### [EXERCISE]
Repeat exactly the lines from the start of the material below up to and including the "copy_thing(b0, (8.937, 2.515, 0), 1.3, 'lone" line.

### [SOURCE DATA]

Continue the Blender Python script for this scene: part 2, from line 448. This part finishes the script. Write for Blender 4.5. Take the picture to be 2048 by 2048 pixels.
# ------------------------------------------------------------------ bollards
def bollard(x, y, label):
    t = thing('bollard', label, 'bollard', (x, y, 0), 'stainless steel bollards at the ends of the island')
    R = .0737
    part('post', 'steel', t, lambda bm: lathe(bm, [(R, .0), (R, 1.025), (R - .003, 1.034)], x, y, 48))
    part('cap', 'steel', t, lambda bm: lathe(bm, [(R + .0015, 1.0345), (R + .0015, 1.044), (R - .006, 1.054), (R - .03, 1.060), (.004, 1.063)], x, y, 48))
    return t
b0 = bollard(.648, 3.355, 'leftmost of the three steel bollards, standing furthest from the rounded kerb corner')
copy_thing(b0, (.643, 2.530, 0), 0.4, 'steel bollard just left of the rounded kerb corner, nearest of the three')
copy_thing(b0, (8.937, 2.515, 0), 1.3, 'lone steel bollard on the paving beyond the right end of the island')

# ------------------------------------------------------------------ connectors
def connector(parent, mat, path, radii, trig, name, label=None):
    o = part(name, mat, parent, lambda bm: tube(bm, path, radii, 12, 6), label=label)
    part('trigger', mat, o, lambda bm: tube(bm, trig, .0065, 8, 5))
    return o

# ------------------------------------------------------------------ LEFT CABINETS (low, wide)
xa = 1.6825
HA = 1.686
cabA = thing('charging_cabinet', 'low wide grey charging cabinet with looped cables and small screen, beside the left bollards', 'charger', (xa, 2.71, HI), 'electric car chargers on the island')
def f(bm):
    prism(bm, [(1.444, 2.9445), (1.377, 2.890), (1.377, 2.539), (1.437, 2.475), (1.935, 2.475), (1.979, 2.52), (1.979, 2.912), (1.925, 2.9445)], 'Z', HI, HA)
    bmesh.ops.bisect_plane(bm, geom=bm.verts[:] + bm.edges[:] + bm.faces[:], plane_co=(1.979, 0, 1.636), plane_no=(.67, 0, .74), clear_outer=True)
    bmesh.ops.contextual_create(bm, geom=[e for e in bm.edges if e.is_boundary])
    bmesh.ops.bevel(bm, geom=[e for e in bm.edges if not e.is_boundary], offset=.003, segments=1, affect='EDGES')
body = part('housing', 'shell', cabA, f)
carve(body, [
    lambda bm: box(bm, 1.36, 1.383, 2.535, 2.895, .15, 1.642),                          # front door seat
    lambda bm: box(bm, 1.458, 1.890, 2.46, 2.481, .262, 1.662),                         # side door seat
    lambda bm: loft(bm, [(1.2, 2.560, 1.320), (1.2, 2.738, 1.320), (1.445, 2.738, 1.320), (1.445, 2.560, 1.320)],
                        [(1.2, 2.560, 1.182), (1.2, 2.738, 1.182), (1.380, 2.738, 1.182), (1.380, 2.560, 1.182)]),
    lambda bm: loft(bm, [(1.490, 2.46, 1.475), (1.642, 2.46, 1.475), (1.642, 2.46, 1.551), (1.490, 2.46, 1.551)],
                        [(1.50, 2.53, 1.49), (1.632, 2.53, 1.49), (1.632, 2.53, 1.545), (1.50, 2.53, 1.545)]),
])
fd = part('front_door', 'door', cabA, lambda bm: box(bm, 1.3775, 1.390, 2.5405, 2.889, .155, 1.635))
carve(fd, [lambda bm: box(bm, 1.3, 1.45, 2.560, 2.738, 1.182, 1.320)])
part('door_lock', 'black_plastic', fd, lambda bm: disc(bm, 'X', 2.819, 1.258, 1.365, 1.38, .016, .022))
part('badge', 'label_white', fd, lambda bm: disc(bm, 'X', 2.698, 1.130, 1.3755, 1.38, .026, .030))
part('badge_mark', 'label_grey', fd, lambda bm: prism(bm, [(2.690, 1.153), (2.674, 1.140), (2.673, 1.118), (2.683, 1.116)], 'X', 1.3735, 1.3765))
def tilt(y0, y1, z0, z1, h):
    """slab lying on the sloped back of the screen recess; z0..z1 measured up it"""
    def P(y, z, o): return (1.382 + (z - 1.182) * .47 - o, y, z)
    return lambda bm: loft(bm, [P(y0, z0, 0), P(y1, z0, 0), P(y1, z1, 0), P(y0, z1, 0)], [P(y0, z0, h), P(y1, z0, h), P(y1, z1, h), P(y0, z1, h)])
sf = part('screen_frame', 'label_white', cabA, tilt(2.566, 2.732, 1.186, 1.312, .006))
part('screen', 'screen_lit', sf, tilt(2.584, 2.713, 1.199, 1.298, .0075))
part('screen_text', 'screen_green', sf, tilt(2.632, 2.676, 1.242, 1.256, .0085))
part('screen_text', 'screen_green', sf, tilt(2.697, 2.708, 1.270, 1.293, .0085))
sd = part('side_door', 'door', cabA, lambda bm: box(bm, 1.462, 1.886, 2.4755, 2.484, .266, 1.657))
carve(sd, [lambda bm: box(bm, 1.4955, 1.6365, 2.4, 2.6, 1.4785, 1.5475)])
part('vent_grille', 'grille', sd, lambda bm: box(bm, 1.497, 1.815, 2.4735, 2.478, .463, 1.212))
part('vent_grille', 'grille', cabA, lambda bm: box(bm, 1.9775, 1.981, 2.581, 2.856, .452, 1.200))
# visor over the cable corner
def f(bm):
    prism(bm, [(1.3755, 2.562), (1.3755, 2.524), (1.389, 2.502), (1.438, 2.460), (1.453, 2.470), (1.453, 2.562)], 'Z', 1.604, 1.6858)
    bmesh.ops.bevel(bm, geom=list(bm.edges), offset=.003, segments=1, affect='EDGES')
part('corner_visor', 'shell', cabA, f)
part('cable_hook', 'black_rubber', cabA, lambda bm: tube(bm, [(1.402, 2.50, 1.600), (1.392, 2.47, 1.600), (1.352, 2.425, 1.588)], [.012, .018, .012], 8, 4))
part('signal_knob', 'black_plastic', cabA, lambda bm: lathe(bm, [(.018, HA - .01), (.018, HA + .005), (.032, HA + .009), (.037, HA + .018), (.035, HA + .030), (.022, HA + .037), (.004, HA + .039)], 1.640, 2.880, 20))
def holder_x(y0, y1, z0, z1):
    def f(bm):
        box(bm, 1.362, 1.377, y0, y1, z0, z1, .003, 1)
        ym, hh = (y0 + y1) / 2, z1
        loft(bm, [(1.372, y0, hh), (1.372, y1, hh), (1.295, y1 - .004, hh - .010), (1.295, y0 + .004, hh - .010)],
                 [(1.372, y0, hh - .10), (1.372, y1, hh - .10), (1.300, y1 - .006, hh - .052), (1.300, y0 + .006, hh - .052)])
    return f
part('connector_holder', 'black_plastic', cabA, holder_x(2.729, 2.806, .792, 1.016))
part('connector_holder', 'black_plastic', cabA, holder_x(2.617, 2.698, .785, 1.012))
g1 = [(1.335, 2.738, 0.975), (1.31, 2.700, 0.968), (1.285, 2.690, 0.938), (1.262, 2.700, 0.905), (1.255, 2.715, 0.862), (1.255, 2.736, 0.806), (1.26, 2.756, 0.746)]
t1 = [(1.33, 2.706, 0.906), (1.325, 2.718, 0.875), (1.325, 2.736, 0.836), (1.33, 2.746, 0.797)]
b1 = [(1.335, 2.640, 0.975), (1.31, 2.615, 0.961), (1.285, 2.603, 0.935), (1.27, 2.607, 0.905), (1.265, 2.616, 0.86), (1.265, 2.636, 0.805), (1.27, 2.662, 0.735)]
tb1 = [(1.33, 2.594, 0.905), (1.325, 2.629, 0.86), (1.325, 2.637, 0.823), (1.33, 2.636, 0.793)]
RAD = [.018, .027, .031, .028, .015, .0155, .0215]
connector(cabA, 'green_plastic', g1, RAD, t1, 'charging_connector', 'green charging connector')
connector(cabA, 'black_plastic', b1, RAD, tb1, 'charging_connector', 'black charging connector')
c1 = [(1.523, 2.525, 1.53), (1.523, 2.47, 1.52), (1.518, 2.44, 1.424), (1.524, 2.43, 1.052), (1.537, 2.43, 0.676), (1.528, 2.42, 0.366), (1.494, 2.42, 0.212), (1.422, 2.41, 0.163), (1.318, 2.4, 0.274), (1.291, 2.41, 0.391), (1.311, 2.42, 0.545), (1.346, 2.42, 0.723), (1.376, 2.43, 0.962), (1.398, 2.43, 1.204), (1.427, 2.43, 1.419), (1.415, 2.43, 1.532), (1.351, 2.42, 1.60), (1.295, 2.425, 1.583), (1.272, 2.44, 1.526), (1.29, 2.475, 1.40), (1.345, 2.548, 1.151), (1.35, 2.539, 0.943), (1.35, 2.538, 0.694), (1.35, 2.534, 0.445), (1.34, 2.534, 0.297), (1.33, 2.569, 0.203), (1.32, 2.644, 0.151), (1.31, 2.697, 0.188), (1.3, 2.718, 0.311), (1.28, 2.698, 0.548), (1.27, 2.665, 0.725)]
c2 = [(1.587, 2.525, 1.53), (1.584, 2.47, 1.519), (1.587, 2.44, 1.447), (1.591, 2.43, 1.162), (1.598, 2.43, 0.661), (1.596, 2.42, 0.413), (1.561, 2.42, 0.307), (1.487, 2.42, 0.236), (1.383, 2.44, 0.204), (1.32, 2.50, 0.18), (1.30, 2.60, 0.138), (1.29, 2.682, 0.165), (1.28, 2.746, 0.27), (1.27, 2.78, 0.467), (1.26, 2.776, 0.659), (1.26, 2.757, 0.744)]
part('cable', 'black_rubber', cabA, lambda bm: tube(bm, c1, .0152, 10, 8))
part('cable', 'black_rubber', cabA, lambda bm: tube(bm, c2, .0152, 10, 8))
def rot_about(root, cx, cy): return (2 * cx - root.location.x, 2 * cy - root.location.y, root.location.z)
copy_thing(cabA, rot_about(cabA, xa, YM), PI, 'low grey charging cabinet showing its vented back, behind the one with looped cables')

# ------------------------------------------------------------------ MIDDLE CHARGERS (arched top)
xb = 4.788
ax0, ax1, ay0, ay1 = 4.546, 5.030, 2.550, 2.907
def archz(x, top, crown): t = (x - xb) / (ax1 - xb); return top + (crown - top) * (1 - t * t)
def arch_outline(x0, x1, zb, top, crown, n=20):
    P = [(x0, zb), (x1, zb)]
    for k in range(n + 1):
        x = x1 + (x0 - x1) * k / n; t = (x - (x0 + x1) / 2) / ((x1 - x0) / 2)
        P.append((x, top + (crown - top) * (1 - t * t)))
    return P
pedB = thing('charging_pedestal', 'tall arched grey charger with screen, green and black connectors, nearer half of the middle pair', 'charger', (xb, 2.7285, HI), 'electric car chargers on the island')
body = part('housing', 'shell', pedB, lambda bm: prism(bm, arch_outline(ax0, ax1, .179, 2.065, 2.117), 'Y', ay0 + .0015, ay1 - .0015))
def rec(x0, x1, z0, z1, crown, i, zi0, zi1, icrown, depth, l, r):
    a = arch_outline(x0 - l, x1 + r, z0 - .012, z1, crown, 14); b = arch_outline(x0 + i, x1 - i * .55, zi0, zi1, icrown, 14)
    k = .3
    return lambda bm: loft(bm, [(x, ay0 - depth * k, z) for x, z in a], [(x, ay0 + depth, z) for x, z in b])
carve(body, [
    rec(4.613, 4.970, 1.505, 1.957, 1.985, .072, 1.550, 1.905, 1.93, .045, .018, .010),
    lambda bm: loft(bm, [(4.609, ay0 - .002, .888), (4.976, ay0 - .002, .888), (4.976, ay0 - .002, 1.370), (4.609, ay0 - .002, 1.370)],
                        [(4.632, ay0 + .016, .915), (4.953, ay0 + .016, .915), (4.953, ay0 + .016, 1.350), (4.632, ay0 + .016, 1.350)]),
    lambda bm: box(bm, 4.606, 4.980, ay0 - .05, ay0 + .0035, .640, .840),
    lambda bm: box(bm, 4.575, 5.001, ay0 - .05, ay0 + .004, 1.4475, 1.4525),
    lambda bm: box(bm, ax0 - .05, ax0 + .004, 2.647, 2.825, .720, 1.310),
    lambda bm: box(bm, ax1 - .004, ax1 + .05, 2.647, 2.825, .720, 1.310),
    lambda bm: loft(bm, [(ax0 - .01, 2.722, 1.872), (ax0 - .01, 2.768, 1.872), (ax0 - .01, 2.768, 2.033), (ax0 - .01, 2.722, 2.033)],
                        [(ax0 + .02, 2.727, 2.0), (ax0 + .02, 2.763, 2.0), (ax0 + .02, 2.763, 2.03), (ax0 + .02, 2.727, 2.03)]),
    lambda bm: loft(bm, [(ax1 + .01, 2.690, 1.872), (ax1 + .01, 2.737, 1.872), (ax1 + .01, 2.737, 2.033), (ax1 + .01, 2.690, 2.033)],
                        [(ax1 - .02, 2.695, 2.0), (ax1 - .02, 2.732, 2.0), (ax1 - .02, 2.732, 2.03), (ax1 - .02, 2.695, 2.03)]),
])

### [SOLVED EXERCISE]
Continue the Blender Python script for this scene: part 2, from line 448. This part finishes the script. Write for Blender 4.5. Take the picture to be 2048 by 2048 pixels.
# ------------------------------------------------------------------ bollards
def bollard(x, y, label):
    t = thing('bollard', label, 'bollard', (x, y, 0), 'stainless steel bollards at the ends of the island')
    R = .0737
    part('post', 'steel', t, lambda bm: lathe(bm, [(R, .0), (R, 1.025), (R - .003, 1.034)], x, y, 48))
    part('cap', 'steel', t, lambda bm: lathe(bm, [(R + .0015, 1.0345), (R + .0015, 1.044), (R - .006, 1.054), (R - .03, 1.060), (.004, 1.063)], x, y, 48))
    return t
b0 = bollard(.648, 3.355, 'leftmost of the three steel bollards, standing furthest from the rounded kerb corner')
copy_thing(b0, (.643, 2.530, 0), 0.4, 'steel bollard just left of the rounded kerb corner, nearest of the three')
copy_thing(b0, (8.937, 2.515, 0), 1.3, 'lone steel bollard on the paving beyond the right end of the island')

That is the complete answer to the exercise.